> **Given problem**
Without the pictures, output the lines of the material from the very first through the one that holds "COL = SC.collection".

> **Source data**
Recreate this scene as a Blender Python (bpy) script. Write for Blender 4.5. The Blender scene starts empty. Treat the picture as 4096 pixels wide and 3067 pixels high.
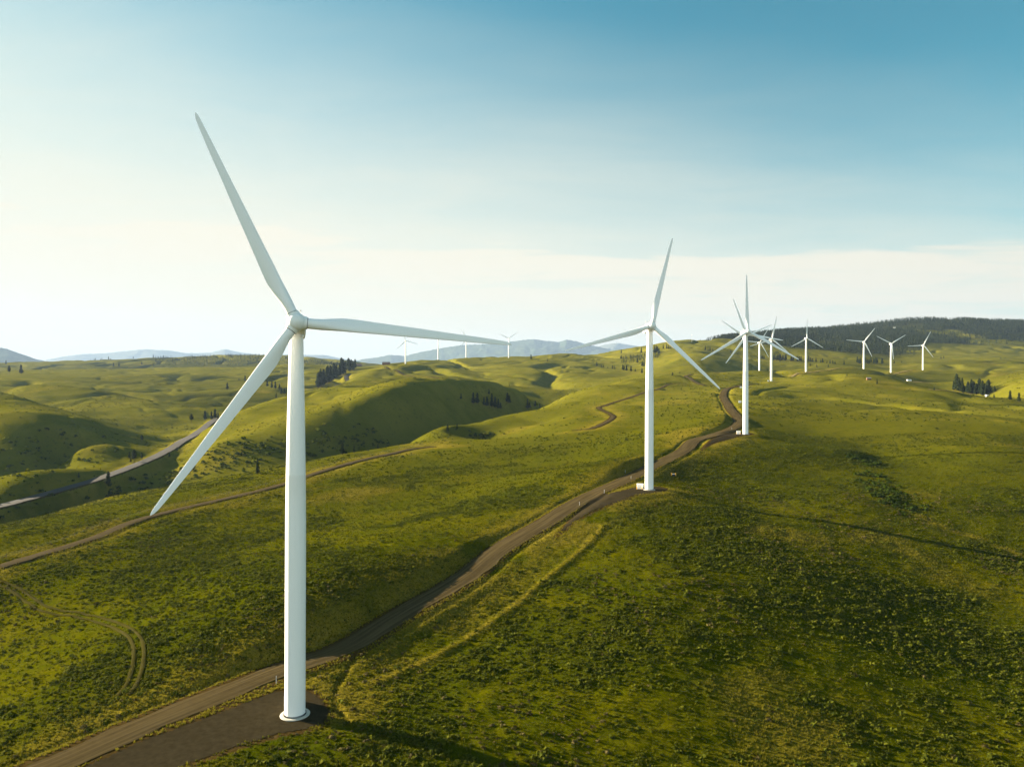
import bpy, math, random
import numpy as np
from mathutils import Matrix, Vector

rng = np.random.default_rng(7)
random.seed(7)
R = math.radians
SC = bpy.context.scene
COL = SC.collection

# ------------------------------------------------------------------ camera model (photo pixels -> metres)
F, CX, CY, ROLL = 2841.0, 2048.0, 1533.5, R(0.2)
ZC = 58.0                      # the drone's height above the foot of the nearest turbine

def W(u, v, d):
    """photo pixel (u, v) at depth d metres -> world point (camera above the origin, looking along +Y)"""
    du, dv = u - CX, v - CY
    a = du * math.cos(ROLL) + dv * math.sin(ROLL)
    b = -du * math.sin(ROLL) + dv * math.cos(ROLL)
    return np.array([a * d / F, d, ZC - b * d / F])

# ------------------------------------------------------------------ object helpers
def tag(o, label=None, cat=None, group=None, kind=None):
    if label: o['label'] = label
    if cat: o['category'] = cat
    if group: o['group'] = group
    if kind: o['kind'] = kind
    return o

def empty(name, loc, rz=0.0):
    o = bpy.data.objects.new(name, None)
    o.empty_display_size = 0.5
    COL.objects.link(o)
    o.location = loc
    o.rotation_euler = (0, 0, rz)
    return o

def mesh_np(name, V, faces_flat, sizes, mats=(), smooth=False, uv=None, attr=None):
    """fast mesh from numpy arrays; faces_flat = vertex indices, sizes = corners per face"""
    me = bpy.data.meshes.new(name)
    V = np.asarray(V, np.float32)
    faces_flat = np.asarray(faces_flat, np.int32).ravel()
    sizes = np.asarray(sizes, np.int32)
    me.vertices.add(len(V)); me.vertices.foreach_set('co', V.ravel())
    me.loops.add(len(faces_flat)); me.loops.foreach_set('vertex_index', faces_flat)
    me.polygons.add(len(sizes))
    st = np.concatenate([[0], np.cumsum(sizes)[:-1]]).astype(np.int32)
    me.polygons.foreach_set('loop_start', st)
    me.update(calc_edges=True)
    me.polygons.foreach_set('use_smooth', np.full(len(sizes), bool(smooth)))
    if uv is not None:
        l = me.uv_layers.new(name='UVMap')
        l.data.foreach_set('uv', np.asarray(uv, np.float32)[faces_flat].ravel())
    if attr:
        for k, a in attr.items():
            at = me.attributes.new(k, 'FLOAT', 'POINT')
            at.data.foreach_set('value', np.asarray(a, np.float32))
    for m in mats: me.materials.append(m)
    me.validate()
    return me

def obj(name, me, parent=None, M=None):
    o = bpy.data.objects.new(name, me)
    COL.objects.link(o)
    if parent: o.parent = parent
    if M is not None: o.matrix_local = M
    return o

class MB:
    """collects simple shapes into one mesh"""
    def __init__(s): s.v = []; s.f = []
    def add(s, vs, fs):
        n = len(s.v); s.v += [tuple(map(float, p)) for p in vs]; s.f += [tuple(i + n for i in f) for f in fs]; return s
    def loft(s, rings, cap0=True, cap1=True):
        n = len(rings[0]); vs = [p for r in rings for p in r]; fs = []
        for k in range(len(rings) - 1):
            for i in range(n):
                j = (i + 1) % n
                fs.append((k*n+i, k*n+j, (k+1)*n+j, (k+1)*n+i))
        if cap0: fs.append(tuple(range(n))[::-1])
        if cap1: fs.append(tuple(range((len(rings)-1)*n, len(rings)*n)))
        return s.add(vs, fs)
    def lathe(s, prof, n=48, M=None, **k):
        rings = []
        for r, z in prof:
            rings.append([(r*math.cos(2*math.pi*i/n), r*math.sin(2*math.pi*i/n), z) for i in range(n)])
        if M is not None: rings = [[tuple(M @ Vector(p)) for p in r] for r in rings]
        return s.loft(rings, **k)
    def box(s, c, h, M=None):
        vs = [(c[0]+sx*h[0], c[1]+sy*h[1], c[2]+sz*h[2]) for sz in (-1, 1) for sy in (-1, 1) for sx in (-1, 1)]
        if M is not None: vs = [tuple(M @ Vector(p)) for p in vs]
        return s.add(vs, [(0,2,3,1), (4,5,7,6), (0,1,5,4), (2,6,7,3), (0,4,6,2), (1,3,7,5)])
    def bar(s, a, b, r, n=6, r2=None):
        a, b = Vector(a), Vector(b); d = b - a
        q = d.to_track_quat('Z', 'Y').to_matrix().to_4x4(); q.translation = a
        return s.lathe([(r, 0), (r if r2 is None else r2, d.length)], n, q)
    def mesh(s, name, mat, smooth=False):
        sizes = [len(f) for f in s.f]
        return mesh_np(name, s.v, [i for f in s.f for i in f], sizes, [mat], smooth)

def bevel_mesh(me, w=0.03, seg=2, ang=40):
    import bmesh
    bm = bmesh.new(); bm.from_mesh(me)
    es = [e for e in bm.edges if len(e.link_faces) == 2 and e.calc_face_angle(0) > R(ang)]
    bmesh.ops.bevel(bm, geom=es, offset=w, segments=seg, affect='EDGES', profile=0.5)
    bmesh.ops.recalc_face_normals(bm, faces=bm.faces)
    bm.to_mesh(me); bm.free(); return me

def autosmooth(me, ang=35):
    me.polygons.foreach_set('use_smooth', np.full(len(me.polygons), True))
    try: me.set_sharp_from_angle(angle=R(ang))
    except Exception: pass
    return me

# ------------------------------------------------------------------ numpy noise
def _hash(ix, iy, seed):
    h = (ix.astype(np.int64) * 374761393 + iy.astype(np.int64) * 668265263 + seed * 974711) & 0x7fffffff
    h = (h ^ (h >> 13)) * 1274126177 & 0x7fffffff
    return ((h ^ (h >> 16)) & 0xffffff) / float(0xffffff)

def vnoise(x, y, seed=0):
    ix, iy = np.floor(x), np.floor(y); fx, fy = x - ix, y - iy
    fx = fx*fx*fx*(fx*(fx*6-15)+10); fy = fy*fy*fy*(fy*(fy*6-15)+10)
    a, b = _hash(ix, iy, seed), _hash(ix+1, iy, seed)
    c, d = _hash(ix, iy+1, seed), _hash(ix+1, iy+1, seed)
    return (a + (b-a)*fx) * (1-fy) + (c + (d-c)*fx) * fy

def fbm(x, y, wl, octs=4, seed=0, gain=0.5):
    s = 0; a = 1; t = 0; c, sn = math.cos(0.6), math.sin(0.6)
    x = x / wl; y = y / wl
    for k in range(octs):
        s = s + a * (vnoise(x, y, seed + 17*k) - 0.5); t += a; a *= gain
        x, y = (c*x - sn*y) * 2.03 + 3.1, (sn*x + c*y) * 2.03 - 1.7
    return s / t * 2

def sstep(a, b, x):
    t = np.clip((x - a) / (b - a), 0, 1); return t*t*(3-2*t)

# ------------------------------------------------------------------ terrain control lines: (u, v, depth) read off the photograph
TURB = [  # x, y, z(rel camera), yaw, phase
    (-37.80, 124.4, -58.1, 17.5, -25.1), (57.7, 297.9, -44.4, 2.5, 13.8), (156.0, 474.1, -33.5, 2.9, -0.5),
    (233.5, 712.0, -18.6, 7.1, -20.9), (311.8, 952.0, -5.0, -5.0, -54.8), (545.0, 1565.0, 24.5, 7.3, 33.0),
    (422.3, 1156.8, 4.88, -4.3, 12.1), (601.2, 1452.3, 26.0, 0.3, 2.1), (793.8, 1602.8, 28.6, -15.4, 36.6),
    (893.3, 1674.5, 28.6, -5.5, 57.2), (1042.3, 1801.6, 32.4, -11.7, 26.4)]
def _far(u, v, d, yaw, ph):
    p = W(u, v, d); return (p[0], p[1], p[2] - ZC, yaw, ph)
TURB += [_far(1622, 1454.8, 2114, 12, -13.8), _far(1752.5, 1439, 2382, 5, 60), _far(1864.5, 1430.5, 2595, 15, -23.9), _far(2034.5, 1430.8, 2523, 10, 55.4)]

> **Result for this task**
Recreate this scene as a Blender Python (bpy) script. Write for Blender 4.5. The Blender scene starts empty. Treat the picture as 4096 pixels wide and 3067 pixels high.
import bpy, math, random
import numpy as np
from mathutils import Matrix, Vector

rng = np.random.default_rng(7)
random.seed(7)
R = math.radians
SC = bpy.context.scene
COL = SC.collection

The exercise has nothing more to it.